**Instruction**
Beginning with the opening line of the entries, return every line through the one containing "S.cycles.sample_clamp_indirect = 6", both included, and nothing else. Omit pictures.

**Data shown**
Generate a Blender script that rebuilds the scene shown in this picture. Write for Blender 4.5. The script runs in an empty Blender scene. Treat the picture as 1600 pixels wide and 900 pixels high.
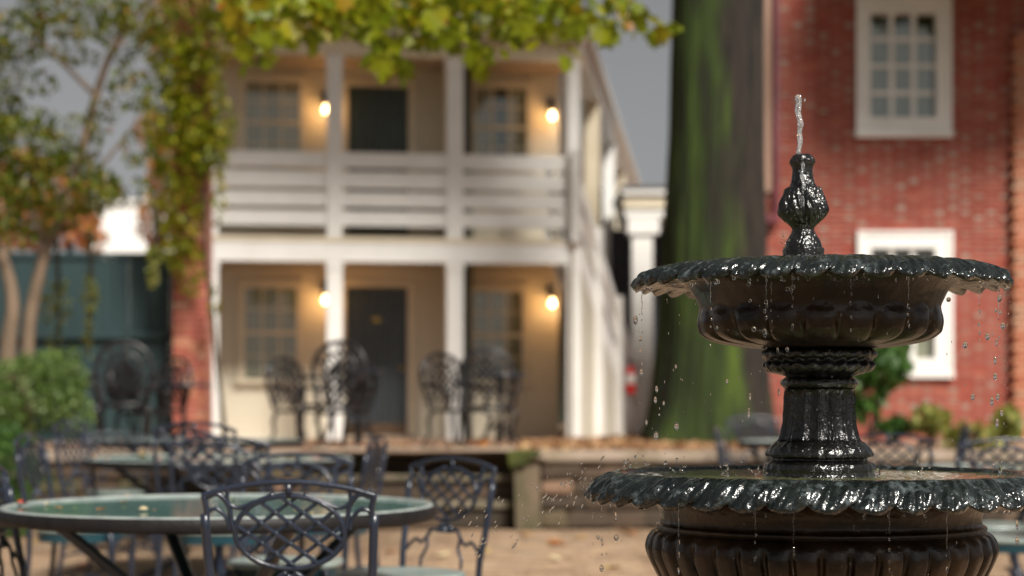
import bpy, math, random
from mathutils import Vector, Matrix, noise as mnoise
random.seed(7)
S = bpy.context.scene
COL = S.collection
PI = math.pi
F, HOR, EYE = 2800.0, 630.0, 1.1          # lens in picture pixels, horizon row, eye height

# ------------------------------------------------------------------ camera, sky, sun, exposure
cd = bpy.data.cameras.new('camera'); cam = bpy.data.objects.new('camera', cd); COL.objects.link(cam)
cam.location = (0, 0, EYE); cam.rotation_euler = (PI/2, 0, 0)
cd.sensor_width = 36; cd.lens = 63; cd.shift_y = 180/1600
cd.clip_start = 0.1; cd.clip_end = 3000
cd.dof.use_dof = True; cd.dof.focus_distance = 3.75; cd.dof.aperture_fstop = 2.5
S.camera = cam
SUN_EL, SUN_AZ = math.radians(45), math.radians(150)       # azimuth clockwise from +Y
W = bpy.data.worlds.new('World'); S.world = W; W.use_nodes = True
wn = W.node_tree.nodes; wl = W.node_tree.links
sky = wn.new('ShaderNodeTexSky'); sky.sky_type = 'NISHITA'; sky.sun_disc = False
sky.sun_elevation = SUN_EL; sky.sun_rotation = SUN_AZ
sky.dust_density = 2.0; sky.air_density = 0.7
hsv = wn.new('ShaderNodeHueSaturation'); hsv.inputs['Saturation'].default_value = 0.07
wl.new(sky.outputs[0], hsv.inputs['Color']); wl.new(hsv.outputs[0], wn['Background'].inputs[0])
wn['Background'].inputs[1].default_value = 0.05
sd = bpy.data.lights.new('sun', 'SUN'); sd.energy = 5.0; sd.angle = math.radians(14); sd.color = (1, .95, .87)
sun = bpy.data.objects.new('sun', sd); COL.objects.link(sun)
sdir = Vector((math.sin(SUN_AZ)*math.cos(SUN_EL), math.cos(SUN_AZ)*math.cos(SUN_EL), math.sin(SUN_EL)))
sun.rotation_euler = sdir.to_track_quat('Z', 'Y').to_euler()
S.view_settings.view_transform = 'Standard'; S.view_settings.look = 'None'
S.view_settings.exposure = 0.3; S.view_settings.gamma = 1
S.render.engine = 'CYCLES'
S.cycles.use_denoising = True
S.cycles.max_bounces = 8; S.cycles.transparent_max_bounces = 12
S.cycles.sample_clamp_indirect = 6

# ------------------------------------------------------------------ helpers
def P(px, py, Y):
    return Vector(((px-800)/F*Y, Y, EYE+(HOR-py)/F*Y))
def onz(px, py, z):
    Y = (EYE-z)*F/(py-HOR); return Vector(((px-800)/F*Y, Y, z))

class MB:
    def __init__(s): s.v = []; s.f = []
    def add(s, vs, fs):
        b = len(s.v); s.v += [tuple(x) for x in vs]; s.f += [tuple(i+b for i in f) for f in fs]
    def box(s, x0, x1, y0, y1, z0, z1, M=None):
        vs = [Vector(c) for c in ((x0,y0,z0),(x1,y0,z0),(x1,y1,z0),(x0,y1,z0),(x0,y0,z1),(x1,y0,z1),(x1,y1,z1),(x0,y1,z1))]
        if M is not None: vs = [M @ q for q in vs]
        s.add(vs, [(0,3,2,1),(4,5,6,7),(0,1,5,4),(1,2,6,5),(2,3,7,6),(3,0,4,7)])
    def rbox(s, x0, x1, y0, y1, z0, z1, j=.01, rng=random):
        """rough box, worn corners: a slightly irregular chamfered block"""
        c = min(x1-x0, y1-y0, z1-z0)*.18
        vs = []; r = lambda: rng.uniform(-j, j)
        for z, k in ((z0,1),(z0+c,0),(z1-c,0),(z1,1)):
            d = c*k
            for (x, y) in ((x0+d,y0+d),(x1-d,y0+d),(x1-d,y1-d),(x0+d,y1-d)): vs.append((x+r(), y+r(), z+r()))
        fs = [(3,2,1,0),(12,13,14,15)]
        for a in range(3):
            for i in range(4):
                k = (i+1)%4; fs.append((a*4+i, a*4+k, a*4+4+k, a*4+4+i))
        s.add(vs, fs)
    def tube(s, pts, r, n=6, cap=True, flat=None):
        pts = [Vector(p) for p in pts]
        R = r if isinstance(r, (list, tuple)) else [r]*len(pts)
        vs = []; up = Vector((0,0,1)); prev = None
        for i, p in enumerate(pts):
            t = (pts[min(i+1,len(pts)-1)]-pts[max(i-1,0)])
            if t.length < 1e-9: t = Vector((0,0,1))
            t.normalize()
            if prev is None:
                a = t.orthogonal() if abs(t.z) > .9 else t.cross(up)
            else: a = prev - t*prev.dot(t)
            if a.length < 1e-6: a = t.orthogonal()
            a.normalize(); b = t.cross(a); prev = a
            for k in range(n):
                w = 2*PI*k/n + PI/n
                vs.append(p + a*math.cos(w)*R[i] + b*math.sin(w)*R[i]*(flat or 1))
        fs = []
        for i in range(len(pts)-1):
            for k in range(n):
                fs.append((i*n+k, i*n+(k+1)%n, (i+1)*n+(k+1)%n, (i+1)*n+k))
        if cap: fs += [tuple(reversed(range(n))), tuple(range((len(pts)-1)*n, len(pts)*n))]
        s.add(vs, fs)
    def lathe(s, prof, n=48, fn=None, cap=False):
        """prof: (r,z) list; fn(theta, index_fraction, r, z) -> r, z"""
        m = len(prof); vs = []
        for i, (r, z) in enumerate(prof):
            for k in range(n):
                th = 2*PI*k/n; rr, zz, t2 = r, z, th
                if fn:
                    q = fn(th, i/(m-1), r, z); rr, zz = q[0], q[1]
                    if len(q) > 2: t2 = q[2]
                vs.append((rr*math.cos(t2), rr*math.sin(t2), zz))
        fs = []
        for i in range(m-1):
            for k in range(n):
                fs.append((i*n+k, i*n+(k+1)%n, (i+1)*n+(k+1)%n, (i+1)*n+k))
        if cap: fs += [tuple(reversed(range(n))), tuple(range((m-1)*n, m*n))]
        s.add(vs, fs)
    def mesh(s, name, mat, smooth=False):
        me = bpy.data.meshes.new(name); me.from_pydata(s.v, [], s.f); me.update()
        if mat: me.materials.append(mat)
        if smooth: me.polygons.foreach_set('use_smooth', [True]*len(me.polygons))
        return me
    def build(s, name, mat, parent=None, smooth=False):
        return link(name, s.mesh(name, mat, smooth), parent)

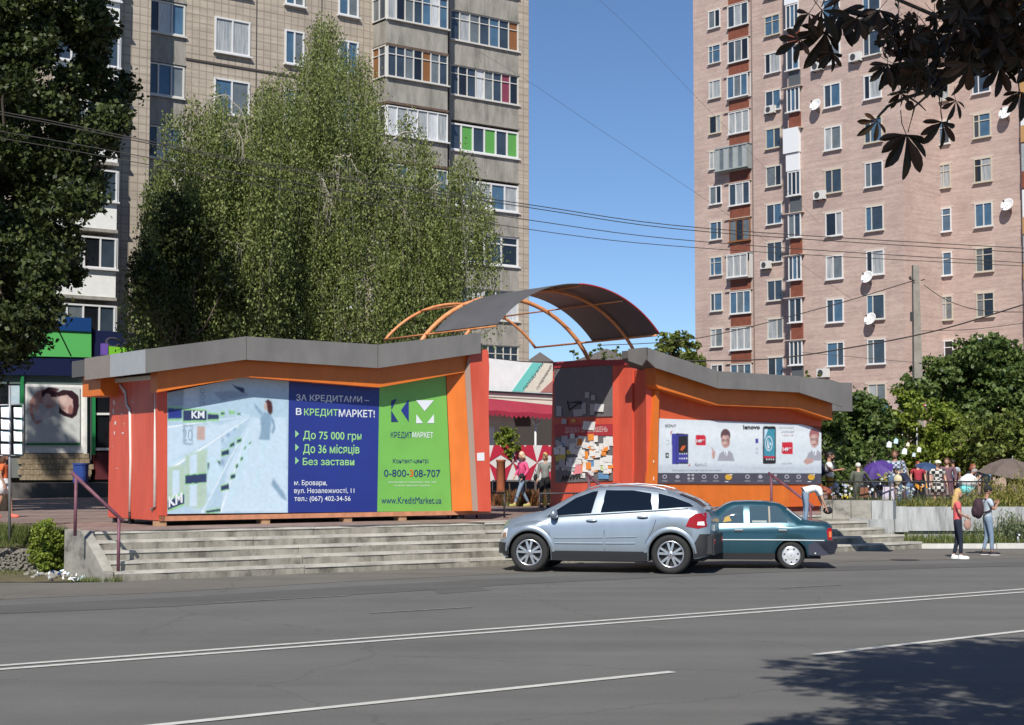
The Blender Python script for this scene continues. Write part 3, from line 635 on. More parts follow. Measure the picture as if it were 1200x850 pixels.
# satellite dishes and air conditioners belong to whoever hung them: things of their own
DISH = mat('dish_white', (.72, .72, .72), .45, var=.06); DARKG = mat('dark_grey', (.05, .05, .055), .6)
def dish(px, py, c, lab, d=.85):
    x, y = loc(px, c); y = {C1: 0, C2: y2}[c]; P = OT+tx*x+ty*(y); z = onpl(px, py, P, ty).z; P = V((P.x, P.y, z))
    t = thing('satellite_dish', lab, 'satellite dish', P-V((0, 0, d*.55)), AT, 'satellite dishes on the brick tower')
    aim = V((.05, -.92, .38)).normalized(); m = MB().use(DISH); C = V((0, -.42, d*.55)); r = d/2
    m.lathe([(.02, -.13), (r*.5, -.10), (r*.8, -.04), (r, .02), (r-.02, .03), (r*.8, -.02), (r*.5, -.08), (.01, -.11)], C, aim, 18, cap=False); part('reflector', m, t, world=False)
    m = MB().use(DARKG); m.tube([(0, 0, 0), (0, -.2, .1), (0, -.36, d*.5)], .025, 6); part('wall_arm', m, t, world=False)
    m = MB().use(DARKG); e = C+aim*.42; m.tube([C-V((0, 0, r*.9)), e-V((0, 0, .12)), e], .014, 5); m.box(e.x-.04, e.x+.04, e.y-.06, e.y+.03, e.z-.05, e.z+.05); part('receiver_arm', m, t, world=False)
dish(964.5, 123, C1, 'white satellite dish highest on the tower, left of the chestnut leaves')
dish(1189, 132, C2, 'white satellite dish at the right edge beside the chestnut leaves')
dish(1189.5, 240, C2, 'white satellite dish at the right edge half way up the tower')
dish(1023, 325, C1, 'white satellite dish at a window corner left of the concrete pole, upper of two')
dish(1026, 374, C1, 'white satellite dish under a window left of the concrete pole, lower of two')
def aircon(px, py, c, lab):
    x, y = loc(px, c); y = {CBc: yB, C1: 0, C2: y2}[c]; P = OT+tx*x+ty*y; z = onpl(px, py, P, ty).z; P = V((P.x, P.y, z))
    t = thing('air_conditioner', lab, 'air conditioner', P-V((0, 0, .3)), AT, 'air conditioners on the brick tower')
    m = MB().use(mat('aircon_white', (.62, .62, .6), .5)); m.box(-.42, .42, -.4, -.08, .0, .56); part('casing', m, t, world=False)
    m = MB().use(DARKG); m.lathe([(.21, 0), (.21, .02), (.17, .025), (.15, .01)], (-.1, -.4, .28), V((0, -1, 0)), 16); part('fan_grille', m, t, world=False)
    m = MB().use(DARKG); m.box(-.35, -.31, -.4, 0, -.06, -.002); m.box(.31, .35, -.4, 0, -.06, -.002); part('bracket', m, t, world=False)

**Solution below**
Generate a Blender script that rebuilds the scene shown in this picture. Write for Blender 4.5. The script runs in an empty Blender scene. Treat the picture as 1600 pixels wide and 900 pixels high.
import bpy, math, random
from mathutils import Vector, Matrix, noise as mnoise
random.seed(7)
S = bpy.context.scene
COL = S.collection
PI = math.pi
F, HOR, EYE = 2800.0, 630.0, 1.1          # lens in picture pixels, horizon row, eye height

# ------------------------------------------------------------------ camera, sky, sun, exposure
cd = bpy.data.cameras.new('camera'); cam = bpy.data.objects.new('camera', cd); COL.objects.link(cam)
cam.location = (0, 0, EYE); cam.rotation_euler = (PI/2, 0, 0)
cd.sensor_width = 36; cd.lens = 63; cd.shift_y = 180/1600
cd.clip_start = 0.1; cd.clip_end = 3000
cd.dof.use_dof = True; cd.dof.focus_distance = 3.75; cd.dof.aperture_fstop = 2.5
S.camera = cam
SUN_EL, SUN_AZ = math.radians(45), math.radians(150)       # azimuth clockwise from +Y
W = bpy.data.worlds.new('World'); S.world = W; W.use_nodes = True
wn = W.node_tree.nodes; wl = W.node_tree.links
sky = wn.new('ShaderNodeTexSky'); sky.sky_type = 'NISHITA'; sky.sun_disc = False
sky.sun_elevation = SUN_EL; sky.sun_rotation = SUN_AZ
sky.dust_density = 2.0; sky.air_density = 0.7
hsv = wn.new('ShaderNodeHueSaturation'); hsv.inputs['Saturation'].default_value = 0.07
wl.new(sky.outputs[0], hsv.inputs['Color']); wl.new(hsv.outputs[0], wn['Background'].inputs[0])
wn['Background'].inputs[1].default_value = 0.05
sd = bpy.data.lights.new('sun', 'SUN'); sd.energy = 5.0; sd.angle = math.radians(14); sd.color = (1, .95, .87)
sun = bpy.data.objects.new('sun', sd); COL.objects.link(sun)
sdir = Vector((math.sin(SUN_AZ)*math.cos(SUN_EL), math.cos(SUN_AZ)*math.cos(SUN_EL), math.sin(SUN_EL)))
sun.rotation_euler = sdir.to_track_quat('Z', 'Y').to_euler()
S.view_settings.view_transform = 'Standard'; S.view_settings.look = 'None'
S.view_settings.exposure = 0.3; S.view_settings.gamma = 1
S.render.engine = 'CYCLES'
S.cycles.use_denoising = True
S.cycles.max_bounces = 8; S.cycles.transparent_max_bounces = 12
S.cycles.sample_clamp_indirect = 6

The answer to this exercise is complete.